Traders Taking Yahoo Hit Are Latest Victims of Deals: Real M&A
At a time when traders who bet on deals are constantly being thrown curve balls, more bad news: Yahoo! Inc.’s plan to make them rich may be getting derailed.
The stock plummeted as much as 12 percent near the end of Tuesday’s trading session because the U.S. Internal Revenue Service is considering a change to the rules governing some tax-free spinoffs. The speculation is that this could complicate Yahoo’s plan to exit its Alibaba Group Holding Ltd. stake, which is valued at about $26 billion.
“If they change the ability to spin this off and you’re an event-driven manager trying to invest in the spread between the value of Yahoo and Alibaba, then you’d want to take that trade off now,” Colin Gillis, an analyst at BGC Partners, said in a phone interview. It’s still unclear what the IRS’s plans are exactly and how this will impact Yahoo, he said.
The news comes just one week after AOL Inc. agreed to be bought by Verizon Communications Inc. AOL was seen as a possible merger partner for Yahoo and another way to boost returns for shareholders. With that off the table and now the spinoff potentially in jeopardy, some investors are fleeing the stock.
“Now, let’s see what happens,” Gillis said. “There’s a chance it’s overblown, and there’s a chance it’s not.”
Yahoo Value
Most of Yahoo’s $38 billion market value is tied to its ownership of Alibaba, the Chinese e-commerce giant that listed on the New York Stock Exchange last year, and Yahoo Japan Corp.
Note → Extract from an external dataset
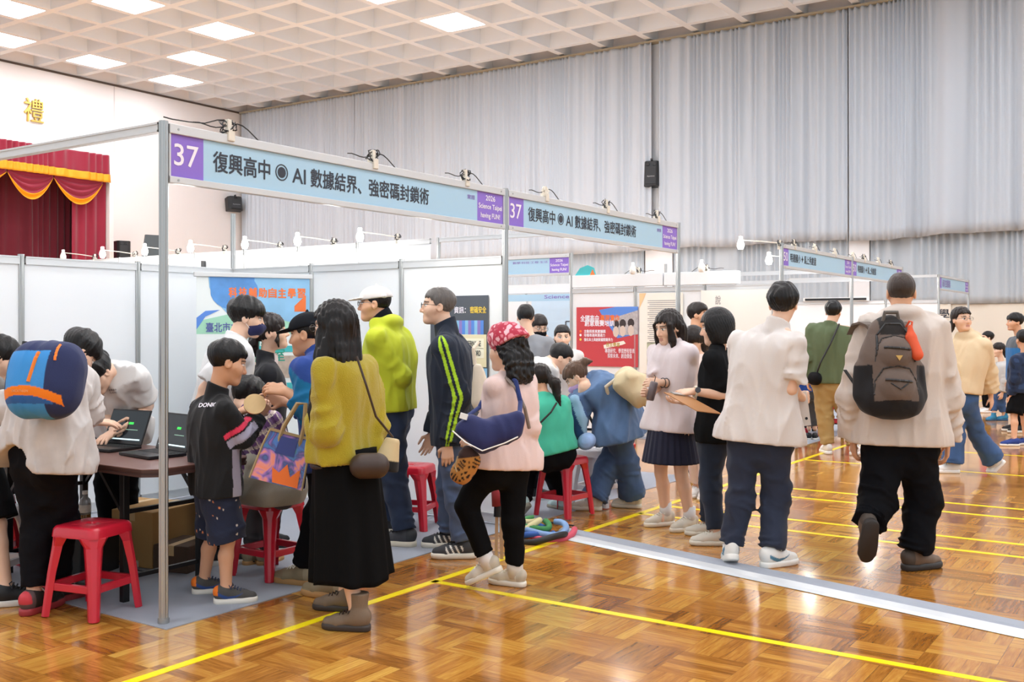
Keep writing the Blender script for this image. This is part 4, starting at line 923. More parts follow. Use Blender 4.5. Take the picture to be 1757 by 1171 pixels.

There may be shareholders who don’t see much benefit to owning Yahoo for its core operations and were hoping to cash out with the spinoff.
Marissa Mayer, chief executive officer at Yahoo, said at a conference earlier on Tuesday that the company’s efforts were still on track and it’s working hard to ensure that the entity is ready to be spun off in the fourth quarter.
The IRS’s ruling change may impact spinoffs of businesses that are small compared with other assets in a corporation. The entity Yahoo is planning to spin off would comprise a small legacy ancillary business along with its Alibaba holding.
Even if Yahoo can’t exit the stake the way investors were hoping, that doesn’t mean the holding’s value disappears, Gillis said. And there could be other ways for Yahoo to exit and still provide a boon for its holders.
Still, a delayed or blocked spinoff would deal another blow to so-called event-driven traders who have witnessed multiple transactions unexpectedly collapse in the past year. The most damaging of these surprises occurred when AbbVie Inc. walked away from its mega-merger with Shire Plc in October after the government worked to stop companies from using inversion deals as a way to dodge taxes. That situation highlighted the increasing risk in arbitrage trading tied to acquisitions and spinoffs.